Mexico’s electionLeftist Andres Manuel Lopez Obrador decisively wins Mexico’s presidency

Published 2 July 2018

Leftist firebrand Andres Manuel Lopez Obrador has won Mexico’s presidential election with more than 50 percent of the vote. Mexican voters decisively backed Lopez Obrador in Sunday’s presidential election, giving him 53 percent of the vote. Lopez Obrador, in addition to presenting himself as the anti-establishment candidate on domestic issues, also benefitted from presenting himself as the one candidate willing to stand up to President Trump, whose policies toward – and rhetoric about – Mexico have deeply angered Mexican voters.

Leftist firebrand Andres Manuel Lopez Obrador has won Mexico’s presidential election with more than 50 percent of the vote.

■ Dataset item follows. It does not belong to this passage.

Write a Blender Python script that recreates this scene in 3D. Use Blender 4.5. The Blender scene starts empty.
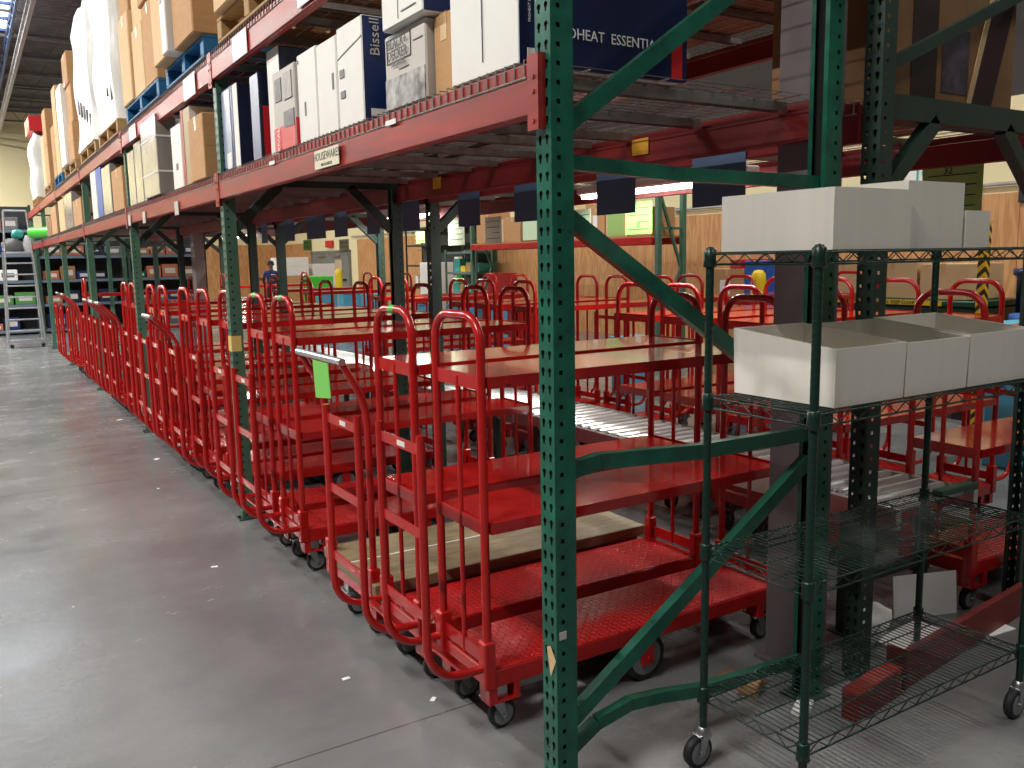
import bpy, math, random
from mathutils import Vector, Matrix
R = random.Random(7)
PI = math.pi
COL = bpy.context.scene.collection

# ---------------------------------------------------------------- mesh builder
class M:
    def __init__(s): s.v = []; s.f = []; s.sm = []; s.mi = []; s.cur = 0
    def add(s, vs, fs, smooth=False):
        b = len(s.v); s.v += [tuple(v) for v in vs]
        for f in fs: s.f.append(tuple(i + b for i in f)); s.sm.append(smooth); s.mi.append(s.cur)
        return s
    def box(s, x0, x1, y0, y1, z0, z1, c=0.0):
        if c <= 0:
            vs = [(x, y, z) for z in (z0, z1) for y in (y0, y1) for x in (x0, x1)]
            return s.add(vs, [(0,2,3,1),(4,5,7,6),(0,1,5,4),(2,6,7,3),(0,4,6,2),(1,3,7,5)])
        c = min(c, (x1-x0)*.45, (y1-y0)*.45, (z1-z0)*.45)
        X, Y, Z = (x0, x1), (y0, y1), (z0, z1); sg = (1, -1); vs = []; idx = {}
        for i in (0,1):
            for j in (0,1):
                for k in (0,1):
                    for a in (0,1,2):   # which axis stays on the face
                        p = [X[i]+sg[i]*c, Y[j]+sg[j]*c, Z[k]+sg[k]*c]
                        p[a] = (X[i], Y[j], Z[k])[a]
                        idx[i,j,k,a] = len(vs); vs.append(tuple(p))
        fs = []
        for a in (0,1,2):
            b, d = [(1,2),(0,2),(0,1)][a]
            for s_ in (0,1):
                q = []
                for (m, n) in ((0,0),(1,0),(1,1),(0,1)):
                    t = [0,0,0]; t[a] = s_; t[b] = m; t[d] = n; q.append(idx[t[0],t[1],t[2],a])
                if (a == 1) != (s_ == 0): q = q[::-1]
                if a != 1 and s_ == 0: pass
                fs.append(tuple(q))
        for a in (0,1,2):                 # edge chamfers along axis a
            b, d = [(1,2),(0,2),(0,1)][a]
            for m in (0,1):
                for n in (0,1):
                    t0 = [0,0,0]; t1 = [0,0,0]; t0[a] = 0; t1[a] = 1
                    for t in (t0, t1): t[b] = m; t[d] = n
                    fs.append((idx[t0[0],t0[1],t0[2],b], idx[t1[0],t1[1],t1[2],b], idx[t1[0],t1[1],t1[2],d], idx[t0[0],t0[1],t0[2],d]))
        for i in (0,1):
            for j in (0,1):
                for k in (0,1): fs.append((idx[i,j,k,0], idx[i,j,k,1], idx[i,j,k,2]))
        return s.add(vs, fs)
    def tube(s, pts, r, n=8, cap=True, closed=False):
        pts = [Vector(p) for p in pts]; m = len(pts); vs = []; fs = []
        rs = r if isinstance(r, (list, tuple)) else [r]*m
        tn = []
        for i in range(m):
            if closed: t = (pts[(i+1) % m]-pts[i-1])
            else:
                a = pts[i]-pts[i-1] if i else pts[1]-pts[0]; b = pts[i+1]-pts[i] if i < m-1 else a
                t = a.normalized()+b.normalized()
            tn.append(t.normalized() if t.length > 1e-9 else Vector((0,0,1)))
        up = Vector((0,0,1)) if abs(tn[0].z) < .9 else Vector((1,0,0))
        u = (up - tn[0]*up.dot(tn[0])).normalized()
        for i in range(m):
            u = (u - tn[i]*u.dot(tn[i])).normalized(); w = tn[i].cross(u)
            for k in range(n):
                a = 2*PI*k/n; vs.append(pts[i]+u*math.cos(a)*rs[i]+w*math.sin(a)*rs[i])
        for i in range(m if closed else m-1):
            for k in range(n):
                a = i*n+k; b = i*n+(k+1) % n; c = ((i+1) % m)*n+(k+1) % n; d = ((i+1) % m)*n+k
                fs.append((a,b,c,d))
        s.add(vs, fs, n > 4)
        if cap and not closed:
            s.add(vs[:n], [tuple(range(n))[::-1]]); s.add(vs[-n:], [tuple(range(n))])
        return s
    def bar(s, p0, p1, w, h, up=(0,0,1)):       # rectangular bar
        p0 = Vector(p0); p1 = Vector(p1); t = (p1-p0).normalized(); up = Vector(up)
        a = t.cross(up).normalized(); b = a.cross(t)
        vs = [p+a*sx*w/2+b*sz*h/2 for p in (p0, p1) for (sx, sz) in ((-1,-1),(1,-1),(1,1),(-1,1))]
        return s.add(vs, [(0,1,2,3),(7,6,5,4),(0,4,5,1),(1,5,6,2),(2,6,7,3),(3,7,4,0)])
    def lathe(s, c, prof, axis='z', n=20):      # prof: (r, h)
        c = Vector(c); vs = []; m = len(prof)
        for (r, h) in prof:
            for k in range(n):
                a = 2*PI*k/n; x, y = r*math.cos(a), r*math.sin(a)
                vs.append(c+Vector({'z': (x,y,h), 'y': (x,h,y), 'x': (h,x,y)}[axis]))
        fs = [(i*n+k, i*n+(k+1) % n, (i+1)*n+(k+1) % n, (i+1)*n+k) for i in range(m-1) for k in range(n)]
        s.add(vs, fs, True)
        if prof[0][0] > 1e-5: s.add(vs[:n], [tuple(range(n))[::-1]])
        if prof[-1][0] > 1e-5: s.add(vs[-n:], [tuple(range(n))])
        return s
    def quad(s, a, b, c, d): return s.add([a,b,c,d], [(0,1,2,3)])
    def mesh(s, name, mats):
        me = bpy.data.meshes.new(name); me.from_pydata(s.v, [], s.f); me.update()
        for m in (mats if isinstance(mats, (list, tuple)) else [mats]): me.materials.append(m)
        me.polygons.foreach_set('use_smooth', s.sm); me.polygons.foreach_set('material_index', s.mi)
        me.update(); return me
    def build(s, name, mats, parent=None, loc=None, rz=0, fix=True):
        me = s.mesh(name, mats)
        if fix:
            import bmesh
            bm = bmesh.new(); bm.from_mesh(me); bmesh.ops.recalc_face_normals(bm, faces=bm.faces); bm.to_mesh(me); bm.free()
        o = bpy.data.objects.new(name, me); COL.objects.link(o)
        if parent: o.parent = parent
        if loc is not None: o.location = loc
        o.rotation_euler.z = rz
        return o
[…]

Mexican voters decisively backed Lopez Obrador in Sunday’s presidential election, giving him 53 percent of the vote.

The Telegraph reports that official projections show that Ricardo Anaya of the conservative National Action Party (PAN) won between 22.1 and 22.8 percent; Jose Antonio Meade of the ruling Institutional Revolutionary Party (PRI) – the party of outgoing president Enrique Peña Nieto — between 15.7 and 16.3 percent; and independent candidate Jaime Rodriguez between 5.3 and 5.5 percent.

Peace and tranquility are the fruit of justice,” Lopez Obrador said as he pledged “a plan of reconciliation and peace for Mexico.”

Lopez Obrador is the first presidential candidate in more than three decades to receive more than 50 percent of the vote.

The other major contender did not wait long to concede defeat. sShortly after exit polls showed Lopez Obrador set to win, Meade conceded, saying: “I wish Andres Manuel the greatest of success.” Anaya soon followed, saying he accepted Lopez Obrador’s victory.

Lopez Obrador, commonly known as AMLO – the initials of his name – ran on a populist, anti-establishment platform, pledging to clean up corruption, combat increasing crime levels, and use state assistance to help millions climb out of poverty.

His more conservative rivals, Anaya and Meade, warned that Lopez Obrador’s socialist policies would be detrimental to Mexico in a globalized economy.

Lopez Obrador, 64, is a former mayor of Mexico City who lost two earlier bids for the presidency – an exceedingly close election in 2006 and a decisive defeat in 2012. Lopez Obrador will become president on 1 December.

Presidents in Mexico are limited to one 6-year term.

President Donald Trump congratulated Lopez Obrador, writing on Twitter that “there is much to be done that will benefit both the United States and Mexico!” Trump’s anti-immigration policies; his over-the-top rhetoric about Mexican migrants being “rapists and murderers”; his charges that Mexico is not doing to tackle migrants from Central America on their way to the United States; his assertion that the United States will force Mexico to pay for the birder wall; and his insistence the NAFTA has benefitted Mexico more than the United States – all have plunged ties between the U.S. and Mexico to a historic low.

Lopez Obrador, in addition to presenting himself as the anti-establishment candidate on domestic issues, also benefitted from presenting himself as the one candidate willing to stand up to Trump.

Official estimates say that 63 percent of the 89 million people eligible to vote in Mexico’s biggest-ever elections showed up at the polls. In all, about 3,400 offices and legislative seats were up for election, including 500 seats in the Chamber of Deputies, 128 in the Senate, and nine governorships.

The Morena Party, Lopez Obrador’s coalition of several leftist groups, is likely to win several other key posts, including at least five of the nine governorships.

In another first, Claudia Sheinbaum, a Jewish scientist and a member of Morena Party, would become the first woman mayor of Mexico City.

The run-up to the election saw several political candidates assassinated. The two most recent victims Flora Resendiz Gonzalez, a Workers’ Party activist, who was shot dead as she was leaving her home in Contepec in western Michoacan state, and later in the day, Fernando Herrera Silva, a member of the ruling PRI party, who was gunned down in Acolihuia, in the central state of Puebla.

The two killings on Sunday highlighted the pervasive violence and corruption that have been the top concerns of voters in Mexico. In all, 145 politicians of different parties have been killed since September.